Two days later Mr. Putin attended the closing ceremony of an Olympics that he hoped would be a showcase of Russia’s revival as a modern, powerful nation. He then ordered the swift, furtive seizure of a region that has loomed large in Russia’s history since Catherine the Great’s conquest. The decision to order in Russian forces appears to have occurred late Tuesday or early Wednesday among a smaller circle of Mr. Putin’s advisers.

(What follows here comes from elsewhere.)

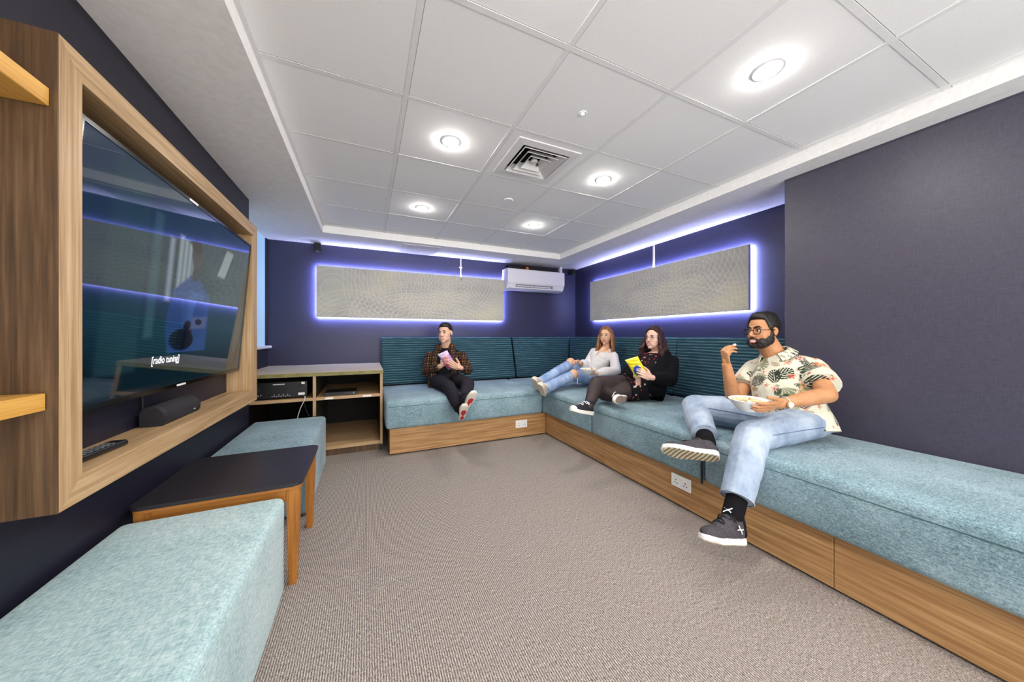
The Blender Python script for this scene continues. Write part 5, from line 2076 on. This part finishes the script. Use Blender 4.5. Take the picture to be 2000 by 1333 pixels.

The group, the officials and analysts said, included Sergei B. Ivanov, Mr. Putin’s chief of staff; Nikolai P. Patrushev, the secretary of the security council; and Aleksandr V. Bortnikov, the director of the Federal Security Service. All are veterans of the K.G.B., specifically colleagues of Mr. Putin’s when he served in the organization in Leningrad, now St. Petersburg, during the 1970s and ’80s. The exclusions of other advisers, the analysts and officials said, underscored his increasing conservatism since he returned to the presidency in 2012 after a stint as prime minister and faced not only popular protests but also mounting criticism from the United States and Europe of the country’s record on political and human rights. “He has bit by bit winnowed out the people who challenged his worldview,” Mr. Galeotti said. Neither Mr. Putin nor any other official has acknowledged ordering an armed incursion in Crimea, though Mr. Putin in his news conference said that he had bolstered security at the bases of the Black Sea Fleet, which has its headquarters in Sevastopol. The deployment of the Russian forces — which the Ukrainian government has said ranged from 6,000 to 15,000 troops — remains a covert operation, the officials and analysts said, to sidestep international law and the need for approval by the United Nations Security Council, something that Mr. Putin and others have repeatedly insisted was necessary for any military operations against another country.
“It’s a traditional thing — to deny the obvious,” said Andrei Soldatov, a journalist and the author, with Irina Borogan, of a book on Russia’s intelligence services called “The New Nobility.” As long ago as 2008, when NATO leaders met in Bucharest to consider whether to invite Ukraine to begin moving toward membership, Mr. Putin bluntly warned that such membership would be unacceptable to Russia, presaging the strategy that appears to be unfolding now.
According to a diplomatic cable published by WikiLeaks, Mr. Putin even questioned the legality of the Soviet Union’s transfer of the region to the authority of what was then the Ukrainian Soviet Socialist Republic in 1954. “If we add in the NATO question and other problems, the very existence of the state could find itself under threat,” Mr. Putin said, according to the cable, written by Kurt Volker, the American ambassador to NATO at the time.
The question now is how far Mr. Putin intends to go. Sergei A. Markov, a political strategist who advises the Kremlin, said it was not yet clear. “He is improvising,” he explained.